Taxpayers are stuck with a $162.9 billion tab for cost overruns on more than a dozen infrastructure projects, renovations of the Federal Reserve headquarters, Air Force One upgrades, and other “boondoggles,” according to a report out Tuesday.
At least one of the projects is 19 years behind schedule, and five of them depend on more than $13 billion in known federal funding that Congress could rescind, according to Sen. Joni Ernst’s (R-Iowa) office, which authored the 48-page report.
“For too long, taxpayers have been taken for a ride by budget-busting boondoggles,” Ernst told The Post. “Even getting the list of these delayed and over-budget taxpayer-funded projects was delayed two years by deep state bureaucrats.”
The Iowa Republican wants Congress to consider clawing back some of the unspent funding after lawmakers approved a $9 billion rescissions package earlier this month.
The bulk of the nearly $163 billion is attributed to two white elephants: California’s notorious high-speed rail project, which is tracking to be more than $95 billion over budget; and an effort to transition the Department of Veterans Affairs to an electronic health record system, which is set to be $33.7 billion more expensive than initially projected.
The California rail project was initially supposed to cost $33 billion and be finished by 2020, with a main line linking Los Angeles and San Francisco (about 380 miles). Years later, it remains unfinished and is now projected to cost at least $128 billion while connecting the Central Valley cities of Merced and Bakersfield (about 160 miles).
On July 16, the Trump administration announced it was pulling the plug on about $4 billion worth of unspent federal dollars attached to the project.
Meanwhile, the VA has already begun implementing its new electronic health record system, but the projected cost of getting the system online and sustaining it has jumped from $16.1 billion to $49.8 billion.
Some of the projects have already gained national attention, such as the controversial renovations at the Fed and Air Force One upgrades, the delays for which have prompted President Trump to accept a “flying palace” luxury jet from Qatar to use in the interim.
During Trump’s first term, he negotiated the upgrade to the presidential plane as a $3.9 billion contract to be completed by 2024. Now it’s projected to cost $5.6 billion and be completed by 2029.
Last week, Trump swung by the Fed to tour the renovations amid his public pressure campaign to get the central bank to ease up on interest rates so that he can refinance about $9 trillion worth of the national debt over the coming months.
The central bank’s renovations were originally supposed to cost $1.9 billion, but Fed Chair Jerome Powell has now pegged it at $2.5 billion due to overruns.
Other cash-eating monsters in the report have their origins in the bipartisan 2021 Infrastructure Investment Act, which had a provision requiring the Department of Transportation to track taxpayer-funded projects that are $1 billion or more over budget or are at least five years behind schedule.

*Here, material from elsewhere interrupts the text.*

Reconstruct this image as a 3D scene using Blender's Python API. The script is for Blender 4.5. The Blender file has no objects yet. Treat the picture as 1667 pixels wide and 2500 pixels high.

Transportation Secretary Sean Duffy has released a list of 14 such projects, including a plan to resurrect the LIRR’s abandoned Rockaway Beach line, which was originally estimated to cost $400 million, but is now estimated to cost $1.4 billion.
Several of the projects have also been bogged down by over a decade’s worth of delays, including the Camden Direct Connection project in New Jersey, which was supposed to get done in 2021 but won’t be finished until 2032.
“If you’re receiving taxpayer dollars, you should expect to be held accountable by the American people. No more boondoggles!” Duffy told The Post in response to the report.
What explains these overruns?
DOT blamed many of the overruns on litigation, red tape, supply chain snarls and late-stage adjustments in some of the designs of the projects.
“What kind of design change would add more than $1 billion to the bottom line of any project? That’s a pretty big add-on,” Ernst’s team asked in the report, which found a pattern of mismanagement, waste and abysmal planning.
On a transit project in Honolulu, for example, workers were paid $200 million to be idle due to design flaws and incomplete designs.
The Hawkeye State Republican, who leads the Senate DOGE Caucus, is championing the Billion Dollar Boondoggle Act, which would require the entire government to report projects that are $1 billion over budget or at least five years behind schedule.
Another bill, the Bogus Bonus Ban Act, would restrict the feds from giving future bonuses or awards to contractors if a project is over budget and running behind.
“The American people should not be forced to continue writing a blank check for pet projects that keep costing more but never seem to be completed,” Ernst added.